The main challenge facing Neal Wu with At Café 6 is differentiating his film from You are the Apple of my Eye, Our Times, Café. Waiting. Love. and all the recent others in what’s a fairly homogenous genre, a task not helped by some suspiciously similar posters and marketing. The film certainly does stick to the formula in both narrative and theme, giving the target audience what they want in terms of tears, nostalgia, romance and more tears, and with plenty of clichéd scenes of high school wistfulness, Wu showing very little desire to add anything new. To be fair, the film does make an effort to take things more seriously as it progresses, exploring the difficulties of long distance relationships and offering a mature look at the harsh reality of people growing apart, and this gives it a little more substance than some of its peers. A few points are also won for the fact it becomes increasingly bitter rather than sweet, and Wu succeeds in making some painful observations about life and love.

At the same time, the film doesn’t quite hang together, which might undermine its effectiveness for some viewers. Chief reason for this is the fact that Xin Yi never seems as keen on Min Lu as he does on her, their relationship coming across as pretty one-sided and him having to make all the sacrifices to keep things going once they’re living apart – although the film is set in a time before social media and the internet were widespread, Kaohsiung and Taipei are really not that far apart, making the ‘long distance’ element seem less dramatic than it might have been.
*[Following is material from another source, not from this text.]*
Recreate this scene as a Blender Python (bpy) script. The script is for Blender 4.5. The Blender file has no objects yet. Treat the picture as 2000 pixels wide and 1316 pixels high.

Similarly, although Wu’s attempts at serious drama are creditable, the last act is very rushed, packing in lots of sudden revelations, character developments and heavy content, giving short-shift to what would have been better served by a touch of patience and foreshadowing. As a result, while the film is moving and will likely elicit at least some of the tears it’s trying so hard to wring from viewers, its final twists come as more of a slap to the face than an honest and earned emotional gut-punch.

Wu makes up for this by making sure the film ticks most of the other genre boxes, with a solid recreation of 1990s high school life that should get fans appropriately misty eyed, doing well enough for a first time director. A pleasant soundtrack also helps, as does a good balance between drama and humour, Austin Lin getting most of the sharp lines in the best friend role, earning himself a Best Supporting Actor gong at the 2016 Golden Horse Awards in the process. While the chemistry between Dong Zijian and Cherry Ngan doesn’t exactly electrify, the two leads are both perfectly likeable and photogenic, and their rocky romance should prove engaging for audiences with a taste for this kind of thing.

This sums up At Café 6 quite appropriately, as it’s a film clearly made with a definite demographic in mind, and is unlikely to appeal to anyone who doesn’t enjoy this kind of nostalgia-steeped romantic drama. For its type, while not as good as current genre favourites You are the Apple of my Eye and Our Times, there’s plenty here to entertain the converted, and the film stands as a perfectly respectable debut for Neal Wu.